We’re coming off a weekend where The New York Times ran a piece by Melena Ryzik on writer/director Jill Soloway and Ryzik says this about her film Afternoon Delight: “It’s also part of a wave of films that address sex frankly and unapologetically and from a female perspective.”

More sexual freedom.

There is Lovelace, based on the book Ordeal by Linda Lovelace. I haven’t seen the movie, but I have read the book and still have the copy given to me by Catharine MacKinnon while I was a journalism fellow at the University of Michigan. MacKinnon, a lawyer, teacher and activist who represented Linda Boreman (her real name) and still represents her estate and children, is happy that the film “shows Linda as human and credible”

“All she ever wanted was to be believed and respected, to have people face what really happened and take steps to stop it,” MacKinnon says on the Harvard University Press Blog. “We see this film as a major step forward in that process. Apparently, when you make fact into fiction, people begin to believe it is true.”

Lovelace’s story may represent the ultimate in blurred lines.

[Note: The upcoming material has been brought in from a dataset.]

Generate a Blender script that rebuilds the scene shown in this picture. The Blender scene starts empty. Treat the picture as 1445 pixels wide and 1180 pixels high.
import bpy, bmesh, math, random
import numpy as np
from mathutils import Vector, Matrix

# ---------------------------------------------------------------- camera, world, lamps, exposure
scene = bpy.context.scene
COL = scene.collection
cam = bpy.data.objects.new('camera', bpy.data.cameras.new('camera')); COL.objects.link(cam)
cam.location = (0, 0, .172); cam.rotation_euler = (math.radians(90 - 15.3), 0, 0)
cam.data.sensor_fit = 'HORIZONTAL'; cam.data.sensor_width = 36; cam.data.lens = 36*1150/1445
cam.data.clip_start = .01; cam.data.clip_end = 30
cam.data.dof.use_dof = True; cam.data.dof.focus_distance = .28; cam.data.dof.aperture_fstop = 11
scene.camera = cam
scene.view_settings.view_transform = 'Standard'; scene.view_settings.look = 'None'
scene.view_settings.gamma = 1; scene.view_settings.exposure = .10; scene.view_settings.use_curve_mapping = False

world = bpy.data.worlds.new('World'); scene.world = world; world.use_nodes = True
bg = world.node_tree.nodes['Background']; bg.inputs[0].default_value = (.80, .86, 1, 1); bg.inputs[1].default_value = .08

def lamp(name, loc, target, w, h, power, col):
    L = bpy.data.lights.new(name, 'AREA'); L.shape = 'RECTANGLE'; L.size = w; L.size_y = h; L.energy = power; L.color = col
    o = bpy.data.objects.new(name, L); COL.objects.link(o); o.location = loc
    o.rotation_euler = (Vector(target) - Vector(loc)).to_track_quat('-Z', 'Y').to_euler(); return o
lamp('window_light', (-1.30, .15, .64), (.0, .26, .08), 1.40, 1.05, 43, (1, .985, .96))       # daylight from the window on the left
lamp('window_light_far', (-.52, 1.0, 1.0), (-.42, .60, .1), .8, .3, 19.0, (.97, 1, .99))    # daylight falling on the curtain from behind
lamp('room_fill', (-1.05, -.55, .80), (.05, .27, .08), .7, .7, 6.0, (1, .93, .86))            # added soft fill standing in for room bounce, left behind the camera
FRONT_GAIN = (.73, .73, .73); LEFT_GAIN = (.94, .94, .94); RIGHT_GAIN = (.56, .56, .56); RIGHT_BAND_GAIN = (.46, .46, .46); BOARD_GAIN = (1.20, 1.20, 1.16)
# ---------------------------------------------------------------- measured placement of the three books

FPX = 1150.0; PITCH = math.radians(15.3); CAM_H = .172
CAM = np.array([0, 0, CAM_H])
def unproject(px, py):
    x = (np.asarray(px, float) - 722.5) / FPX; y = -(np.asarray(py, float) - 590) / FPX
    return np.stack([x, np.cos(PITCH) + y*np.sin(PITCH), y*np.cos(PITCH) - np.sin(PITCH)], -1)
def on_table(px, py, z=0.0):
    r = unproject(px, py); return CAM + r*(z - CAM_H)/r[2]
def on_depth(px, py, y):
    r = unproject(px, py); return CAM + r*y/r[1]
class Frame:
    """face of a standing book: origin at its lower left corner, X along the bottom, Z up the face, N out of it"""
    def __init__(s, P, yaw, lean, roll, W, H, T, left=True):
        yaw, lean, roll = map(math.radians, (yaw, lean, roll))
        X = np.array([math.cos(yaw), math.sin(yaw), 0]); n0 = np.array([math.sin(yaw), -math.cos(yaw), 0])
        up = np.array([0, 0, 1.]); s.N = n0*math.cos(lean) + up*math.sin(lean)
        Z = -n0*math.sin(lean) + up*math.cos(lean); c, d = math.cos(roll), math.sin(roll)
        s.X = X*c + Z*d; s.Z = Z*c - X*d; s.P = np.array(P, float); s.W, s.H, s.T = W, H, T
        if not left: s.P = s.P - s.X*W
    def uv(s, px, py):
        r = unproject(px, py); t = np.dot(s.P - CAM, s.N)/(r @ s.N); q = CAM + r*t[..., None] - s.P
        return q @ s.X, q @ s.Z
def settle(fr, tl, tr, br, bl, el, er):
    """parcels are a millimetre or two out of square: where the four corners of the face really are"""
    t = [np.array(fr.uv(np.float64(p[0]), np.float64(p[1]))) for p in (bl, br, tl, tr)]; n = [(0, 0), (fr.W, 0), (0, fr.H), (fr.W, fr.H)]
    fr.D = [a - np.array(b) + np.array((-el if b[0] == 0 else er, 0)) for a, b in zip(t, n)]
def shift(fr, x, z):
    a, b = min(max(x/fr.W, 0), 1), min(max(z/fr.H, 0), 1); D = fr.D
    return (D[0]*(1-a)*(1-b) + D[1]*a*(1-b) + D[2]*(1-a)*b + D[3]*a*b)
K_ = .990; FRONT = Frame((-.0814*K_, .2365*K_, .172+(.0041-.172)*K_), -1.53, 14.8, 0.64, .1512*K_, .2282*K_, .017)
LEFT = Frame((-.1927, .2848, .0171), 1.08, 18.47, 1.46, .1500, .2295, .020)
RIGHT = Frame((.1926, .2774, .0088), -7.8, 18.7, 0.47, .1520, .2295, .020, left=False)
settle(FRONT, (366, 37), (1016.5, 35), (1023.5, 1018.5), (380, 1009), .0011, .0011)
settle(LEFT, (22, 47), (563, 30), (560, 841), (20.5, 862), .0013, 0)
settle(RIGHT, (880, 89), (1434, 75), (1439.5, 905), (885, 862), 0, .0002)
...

Sexuality on display that revolutionized pornography, yet behind the scenes not that at all.

Again I ask where crotch-grabbing Miley Cyrus fits into all this cultural revelation, this swimming in the forbidden that is forbidden no more, the thirst for ratings. All this swirling of need and greed, smooth and loose, pushing us to react.

Where are we?

Still walking that blurred line. And we will be, for a long, long time.